Так прошло месяцев девять. Но в июле 1871 года стали носиться слухи об упразднении этого заведения и о переводе нас на Выборгскую сторону в исправительную тюрьму. По отзыву бывалых арестантов мы знали, что там несравненно строже, труднее и во всех отношениях хуже. Нам не хотелось верить этим слухам, но они оказались справедливыми, и мы не на шутку закручинились, особенно те, кому еще долго оставалось до освобождения. Мы нередко толковали об этом переселении и порешили держаться в новом месте заключения как можно дружнее и стараться добиться тех же льгот, какие мы имели в исправительном заведении.

В начале августа была отправлена первая партия арестантов на Выборгскую; часть малолетних также перевезли в колонию. Заведение пустело, и работы прекращались. Целые дни мы от нечего делать или собирались в какой-нибудь мастерской и рассуждали о предстоящем житье-бытье, или разгуливали по длинным коридорам и столовой.

Между арестованными находились двое пожарных Спасской части: они содержались за кражу. Фамилии одного из них не помню, а другой, Герасимов, слыл у нас за хорошего, прилежного работника, не любившего, как большинство других арестантов, пустословия, несварливого, даже уступчивого. Не знаю почему, но Герасимов был более расположен ко мне, чем к другим, работавшим с ним вместе, арестантам.

Однажды, войдя в мастерскую, в которой работал Герасимов, я застал его в какой-то грустной задумчивости. Он стоял, опершись локтем на машину, на которой резал бумагу, поддерживая ладонью голову. Я подошел к нему и спросил:

- О чем ты задумался?

- Да ведь вот, - отвечал Герасимов, - и нам уж скоро нужно будет отправляться на Выборгскую.

- Ну так что же?

- Да там, говорят, очень худо?

- Ничего, - сказал я, - будем подружнее, так наверно не обидят.

- Здесь на словах-то все дружны, а там, как дойдет до дела, и будут хвостом вертеть.

- Не все будут вертеть, найдутся и такие, что и не выдадут друг дружку - ведь это для своей же пользы.

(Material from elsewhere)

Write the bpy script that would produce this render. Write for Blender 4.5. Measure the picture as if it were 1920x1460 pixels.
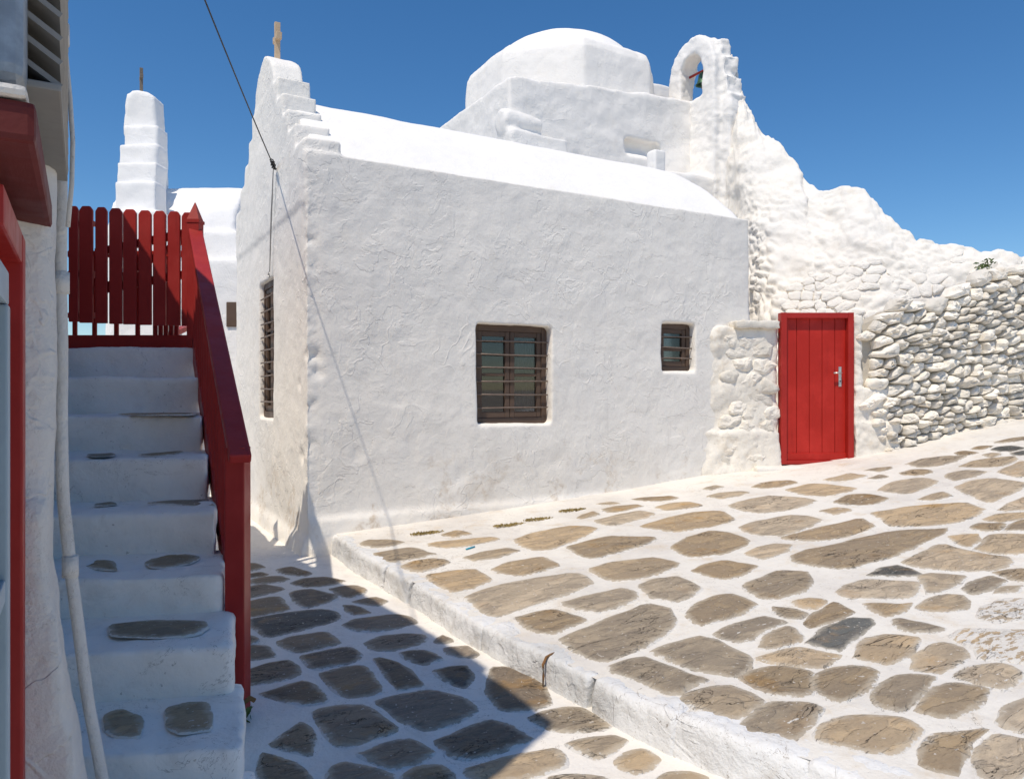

Герасимов ничего мне на это не ответил. Он как-то в упор посмотрел мне в глаза, вздохнул и как будто еще более загрустил; но я в тот раз не придал никакого значения ни его печали, ни вздохам.

26 сентября мы с грустью простились с смотрителем и со всеми служащими исправительного заведения, сели в арестантские кареты, и нас повезли на Выборгскую.

Здесь сперва нас приняли ласково, даже как будто заискивающе. Особенно был любезен главный воротила и любимей смотрителя, полковника Михнева, старший надзиратель В. Минеев (теперь он агент сыскной полиции). Он обошелся с нами очень ласково и каждого назначал в то отделение и мастерскую, в какое арестант заявил желание.

Всех отделений в исправительной тюрьме на Выборгской было четыре, и при них мастерские: переплетная, столярная, портняжная и сапожная. Каждое отделение было устроено на полтораста человек; оно состояло из одной громадной палаты, посередине которой устроены были отделения для каждого арестанта, спальни, которые на ночь снаружи запирались.

Не вспомню теперь, где помешались остальные мастерские, но переплетная или, вернее, коробочная, в которой мы работали, примыкала к четвертому отделению.

Содержались мы в тюрьме с месяц или полтора, и после той свободы и того содержания какое имели в исправительном заведении, нам казалось действительно все горчее, особенно мы были недовольны пищей: хлеб нередко бывал такой, что из него можно было делать куколки, а о мясе и говорить нечего. Мы несколько раз обращались к старшему надзирателю и просили его похлопотать об улучшении нашего положения. Он каждый раз обещал исполнить наши просьбы, но тем не менее все крепче сжимал нас в своих ежовых рукавицах.

В конце октября или в ноябре, в воскресенье, придя из церкви, я прохаживался по мастерской. Прочие арестанты большею частью были в отделении или, собравшись кучками, беседовали около рабочих столов. Ко мне подошел Герасимов и, пройдя со мною раза два, сказал:

- Ну, сегодня чем-нибудь дело решится, либо всем будет лучше, либо хуже.

Я поглядел на него, и мне сделалось почему-то жутко. Я не спросил, что означают его слова, хотя и желал знать их смысл; но, вместе с тем, я как будто боялся услышать это объяснение, а Герасимов более ничего не говорил.